To provide a stronger incentive to save, some credit unions are now offering prize-linked savings certificate accounts that offer monthly drawings for cash prizes. Under the largest of these programs, Save to Win, each $25 deposit gives the depositor an entry into the prize-winning raffle (up to 10 entries per month). Playing the lottery may seem at odds with saving for the future, but unlike a traditional lottery, there’s no sunk cost associated with prize-linked savings accounts. Winners get their cash prize deposited into their savings accounts, and everyone gets to keep the money they’ve saved plus interest. SaveUp, a financial startup based in San Francisco, offers its own twist on prized-linked savings. The for-profit website awards its users credits for adding money to their linked savings or retirement accounts, and those credits enter users into sweepstakes for cars, vacations and other prizes.
Legally, banks cannot yet offer prize-linked accounts in every state, and Bill Hampel, chief economist of the Credit Union National Association, acknowledges that the combination of lottery-style prizes and savings accounts may raise some eyebrows. “Lower-income people lose money in lotteries with no redeeming values whatsoever, so there’s a stigma [around traditional lotteries],” he says. “It takes a little while for policymakers to get their arms around combining something that can be bad for consumers and turning it into something that can be good for consumers.”

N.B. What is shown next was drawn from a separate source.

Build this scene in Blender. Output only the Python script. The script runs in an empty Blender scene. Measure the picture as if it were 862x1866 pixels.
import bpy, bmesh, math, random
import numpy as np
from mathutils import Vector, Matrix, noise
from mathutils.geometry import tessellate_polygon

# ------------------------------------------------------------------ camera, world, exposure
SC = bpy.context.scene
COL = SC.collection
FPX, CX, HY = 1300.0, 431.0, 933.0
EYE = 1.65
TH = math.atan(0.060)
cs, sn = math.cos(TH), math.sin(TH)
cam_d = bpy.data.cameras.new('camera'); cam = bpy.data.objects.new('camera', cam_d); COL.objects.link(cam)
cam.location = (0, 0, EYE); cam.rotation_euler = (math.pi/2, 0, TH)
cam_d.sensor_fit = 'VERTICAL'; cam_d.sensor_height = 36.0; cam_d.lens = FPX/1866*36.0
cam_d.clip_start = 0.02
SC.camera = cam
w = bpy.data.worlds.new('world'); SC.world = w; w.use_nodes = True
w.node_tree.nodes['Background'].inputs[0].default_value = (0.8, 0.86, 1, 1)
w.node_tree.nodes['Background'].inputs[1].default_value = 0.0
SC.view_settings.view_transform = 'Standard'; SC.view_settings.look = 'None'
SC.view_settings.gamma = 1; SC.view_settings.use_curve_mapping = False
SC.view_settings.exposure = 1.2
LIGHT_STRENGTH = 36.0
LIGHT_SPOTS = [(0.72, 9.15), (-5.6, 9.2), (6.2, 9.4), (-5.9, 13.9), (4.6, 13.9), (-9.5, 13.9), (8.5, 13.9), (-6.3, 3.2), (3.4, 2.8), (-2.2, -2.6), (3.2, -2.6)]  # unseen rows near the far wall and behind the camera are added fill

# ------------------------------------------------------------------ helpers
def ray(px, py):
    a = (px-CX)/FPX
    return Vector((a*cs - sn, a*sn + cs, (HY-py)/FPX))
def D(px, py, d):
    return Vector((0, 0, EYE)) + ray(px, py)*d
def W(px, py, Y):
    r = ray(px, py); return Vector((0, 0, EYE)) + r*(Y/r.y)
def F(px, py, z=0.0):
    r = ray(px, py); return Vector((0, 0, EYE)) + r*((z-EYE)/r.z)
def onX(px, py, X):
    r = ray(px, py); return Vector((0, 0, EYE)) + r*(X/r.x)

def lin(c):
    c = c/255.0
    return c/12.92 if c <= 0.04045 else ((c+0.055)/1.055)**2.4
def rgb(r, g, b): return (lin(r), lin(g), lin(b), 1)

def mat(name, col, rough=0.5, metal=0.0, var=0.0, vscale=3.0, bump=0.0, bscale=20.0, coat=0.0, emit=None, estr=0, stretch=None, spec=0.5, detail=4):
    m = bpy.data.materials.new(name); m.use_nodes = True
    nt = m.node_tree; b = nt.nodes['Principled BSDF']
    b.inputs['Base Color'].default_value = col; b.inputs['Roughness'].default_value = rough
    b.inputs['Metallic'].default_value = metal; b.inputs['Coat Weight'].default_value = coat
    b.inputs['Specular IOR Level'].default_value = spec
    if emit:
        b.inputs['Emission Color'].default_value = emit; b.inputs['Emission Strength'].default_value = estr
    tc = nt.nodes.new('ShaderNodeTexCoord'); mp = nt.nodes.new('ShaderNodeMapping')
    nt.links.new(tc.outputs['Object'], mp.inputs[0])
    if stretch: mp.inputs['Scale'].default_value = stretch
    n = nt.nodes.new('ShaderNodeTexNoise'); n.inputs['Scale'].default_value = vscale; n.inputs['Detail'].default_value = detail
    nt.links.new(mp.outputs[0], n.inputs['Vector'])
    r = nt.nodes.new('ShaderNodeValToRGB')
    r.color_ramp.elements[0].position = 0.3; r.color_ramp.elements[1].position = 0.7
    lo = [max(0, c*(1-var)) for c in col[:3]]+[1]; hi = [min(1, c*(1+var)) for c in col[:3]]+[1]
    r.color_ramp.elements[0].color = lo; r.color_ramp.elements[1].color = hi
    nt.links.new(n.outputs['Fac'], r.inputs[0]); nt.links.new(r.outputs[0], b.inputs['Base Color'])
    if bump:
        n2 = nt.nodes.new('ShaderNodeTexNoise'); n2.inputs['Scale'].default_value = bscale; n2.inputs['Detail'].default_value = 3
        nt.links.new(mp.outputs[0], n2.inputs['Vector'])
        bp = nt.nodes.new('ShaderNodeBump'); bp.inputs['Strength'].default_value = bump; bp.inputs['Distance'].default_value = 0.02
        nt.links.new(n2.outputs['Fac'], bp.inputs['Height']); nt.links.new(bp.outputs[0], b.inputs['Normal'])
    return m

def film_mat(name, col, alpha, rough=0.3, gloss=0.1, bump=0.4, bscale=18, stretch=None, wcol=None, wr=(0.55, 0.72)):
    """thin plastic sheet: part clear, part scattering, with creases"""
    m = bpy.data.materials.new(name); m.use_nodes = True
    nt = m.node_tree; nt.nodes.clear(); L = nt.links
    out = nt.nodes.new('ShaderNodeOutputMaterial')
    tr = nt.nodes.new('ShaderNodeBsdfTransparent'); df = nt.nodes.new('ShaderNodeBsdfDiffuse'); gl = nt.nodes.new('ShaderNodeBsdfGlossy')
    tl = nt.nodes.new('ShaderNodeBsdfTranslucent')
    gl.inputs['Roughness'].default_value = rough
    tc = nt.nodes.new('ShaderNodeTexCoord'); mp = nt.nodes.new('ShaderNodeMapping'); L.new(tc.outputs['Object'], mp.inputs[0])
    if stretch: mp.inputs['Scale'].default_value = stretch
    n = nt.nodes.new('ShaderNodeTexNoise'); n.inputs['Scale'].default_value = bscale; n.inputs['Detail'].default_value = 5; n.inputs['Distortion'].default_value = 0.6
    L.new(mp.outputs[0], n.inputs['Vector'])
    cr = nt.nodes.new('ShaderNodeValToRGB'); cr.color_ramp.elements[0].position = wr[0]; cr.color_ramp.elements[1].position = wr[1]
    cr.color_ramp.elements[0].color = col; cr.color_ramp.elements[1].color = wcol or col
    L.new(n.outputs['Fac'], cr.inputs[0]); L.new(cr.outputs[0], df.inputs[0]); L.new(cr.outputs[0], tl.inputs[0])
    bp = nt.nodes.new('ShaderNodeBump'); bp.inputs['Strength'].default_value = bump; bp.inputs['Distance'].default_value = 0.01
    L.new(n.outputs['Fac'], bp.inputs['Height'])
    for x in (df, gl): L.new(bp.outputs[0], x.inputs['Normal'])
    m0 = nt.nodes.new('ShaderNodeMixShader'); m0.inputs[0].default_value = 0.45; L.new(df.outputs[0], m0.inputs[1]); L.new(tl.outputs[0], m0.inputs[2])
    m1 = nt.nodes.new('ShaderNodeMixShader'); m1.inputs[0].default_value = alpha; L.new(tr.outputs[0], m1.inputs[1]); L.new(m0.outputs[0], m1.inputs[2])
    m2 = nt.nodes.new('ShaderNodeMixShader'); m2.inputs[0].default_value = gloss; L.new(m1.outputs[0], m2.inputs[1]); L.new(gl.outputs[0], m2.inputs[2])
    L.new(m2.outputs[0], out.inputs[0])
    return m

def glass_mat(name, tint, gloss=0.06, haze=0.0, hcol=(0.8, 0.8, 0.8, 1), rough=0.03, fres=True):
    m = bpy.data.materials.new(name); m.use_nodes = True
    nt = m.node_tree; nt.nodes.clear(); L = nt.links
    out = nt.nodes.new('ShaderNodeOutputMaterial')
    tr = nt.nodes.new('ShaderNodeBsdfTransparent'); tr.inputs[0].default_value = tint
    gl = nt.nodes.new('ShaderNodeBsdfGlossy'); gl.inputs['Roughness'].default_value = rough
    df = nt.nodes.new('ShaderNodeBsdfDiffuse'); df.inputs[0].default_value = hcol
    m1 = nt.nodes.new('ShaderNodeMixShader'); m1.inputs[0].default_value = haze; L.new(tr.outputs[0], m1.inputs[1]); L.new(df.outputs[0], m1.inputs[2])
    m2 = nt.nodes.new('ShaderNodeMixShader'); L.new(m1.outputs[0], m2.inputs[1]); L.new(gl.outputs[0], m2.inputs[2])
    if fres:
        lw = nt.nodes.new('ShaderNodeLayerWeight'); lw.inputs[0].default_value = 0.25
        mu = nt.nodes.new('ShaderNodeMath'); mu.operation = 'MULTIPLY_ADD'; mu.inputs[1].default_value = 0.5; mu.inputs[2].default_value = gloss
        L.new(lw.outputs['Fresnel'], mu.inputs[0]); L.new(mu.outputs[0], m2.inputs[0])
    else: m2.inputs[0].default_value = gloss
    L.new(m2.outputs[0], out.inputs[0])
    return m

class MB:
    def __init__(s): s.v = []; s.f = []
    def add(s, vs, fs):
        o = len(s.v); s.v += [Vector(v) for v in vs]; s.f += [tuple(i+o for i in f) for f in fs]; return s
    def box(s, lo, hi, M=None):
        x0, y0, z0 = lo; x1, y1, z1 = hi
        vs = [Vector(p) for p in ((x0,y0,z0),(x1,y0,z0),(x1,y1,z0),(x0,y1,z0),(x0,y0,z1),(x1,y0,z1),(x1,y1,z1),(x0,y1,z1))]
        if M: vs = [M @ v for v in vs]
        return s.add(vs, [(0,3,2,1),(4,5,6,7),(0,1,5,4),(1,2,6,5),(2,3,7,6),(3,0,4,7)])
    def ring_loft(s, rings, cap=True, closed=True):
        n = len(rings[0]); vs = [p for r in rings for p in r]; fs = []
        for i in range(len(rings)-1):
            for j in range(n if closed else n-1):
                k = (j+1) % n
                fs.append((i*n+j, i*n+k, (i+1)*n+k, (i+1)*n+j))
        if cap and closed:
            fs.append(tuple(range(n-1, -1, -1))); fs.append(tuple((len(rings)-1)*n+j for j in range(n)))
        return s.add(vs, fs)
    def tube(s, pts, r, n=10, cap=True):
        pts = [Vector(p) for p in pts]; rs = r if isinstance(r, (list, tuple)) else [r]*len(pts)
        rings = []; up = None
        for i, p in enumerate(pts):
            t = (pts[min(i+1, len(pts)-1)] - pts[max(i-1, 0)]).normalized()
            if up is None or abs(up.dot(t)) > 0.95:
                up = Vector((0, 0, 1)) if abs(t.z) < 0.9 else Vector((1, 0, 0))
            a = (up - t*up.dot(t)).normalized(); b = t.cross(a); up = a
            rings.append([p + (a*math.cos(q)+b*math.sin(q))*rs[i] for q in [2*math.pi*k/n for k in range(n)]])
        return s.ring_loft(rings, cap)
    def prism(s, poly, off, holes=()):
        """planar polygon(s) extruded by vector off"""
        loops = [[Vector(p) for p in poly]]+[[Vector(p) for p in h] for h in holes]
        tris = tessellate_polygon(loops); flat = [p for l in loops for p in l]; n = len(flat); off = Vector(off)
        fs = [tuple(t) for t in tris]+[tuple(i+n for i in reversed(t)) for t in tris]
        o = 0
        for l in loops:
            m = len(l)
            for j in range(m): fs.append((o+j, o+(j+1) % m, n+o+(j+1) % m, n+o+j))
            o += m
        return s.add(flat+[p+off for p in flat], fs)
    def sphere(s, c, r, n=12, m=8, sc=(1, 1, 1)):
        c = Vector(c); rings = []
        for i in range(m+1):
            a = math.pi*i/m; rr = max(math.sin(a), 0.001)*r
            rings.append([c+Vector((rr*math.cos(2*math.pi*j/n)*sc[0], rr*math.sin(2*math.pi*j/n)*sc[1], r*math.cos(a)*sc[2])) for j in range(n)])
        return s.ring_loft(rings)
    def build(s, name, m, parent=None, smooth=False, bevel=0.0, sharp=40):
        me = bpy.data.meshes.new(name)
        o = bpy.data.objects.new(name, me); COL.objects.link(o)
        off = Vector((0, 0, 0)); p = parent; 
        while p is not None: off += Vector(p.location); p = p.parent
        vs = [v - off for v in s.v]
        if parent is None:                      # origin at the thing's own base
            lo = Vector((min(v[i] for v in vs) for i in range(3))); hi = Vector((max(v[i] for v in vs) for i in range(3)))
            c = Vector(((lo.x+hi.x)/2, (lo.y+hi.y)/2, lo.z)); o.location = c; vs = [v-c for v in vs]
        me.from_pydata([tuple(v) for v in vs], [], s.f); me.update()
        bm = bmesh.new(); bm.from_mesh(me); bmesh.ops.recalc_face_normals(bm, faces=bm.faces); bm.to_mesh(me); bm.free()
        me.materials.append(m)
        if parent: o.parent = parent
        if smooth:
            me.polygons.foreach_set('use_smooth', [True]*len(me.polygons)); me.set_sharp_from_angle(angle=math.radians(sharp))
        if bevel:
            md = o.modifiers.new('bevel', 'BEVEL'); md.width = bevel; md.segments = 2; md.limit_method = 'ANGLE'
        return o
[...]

The Save to Win pilot program began in 2009 in Michigan, where the concept was already legal, and it’s now also offered in Nebraska, North Carolina and Washington. Credit union members in those four states have created roughly 50,000 accounts and collectively saved $94 million, reports Save to Win. “Early research in Michigan shows a lot of folks who wouldn’t normally be saving opened savings accounts and kept those accounts open,” Hampel says. “It is really hard to get some people to build up savings balances, especially in the bottom half of the income distribution.” Based on the findings in Michigan, credit unions and consumer advocates throughout the country are urging legislators in other states to allow prize-linked savings accounts.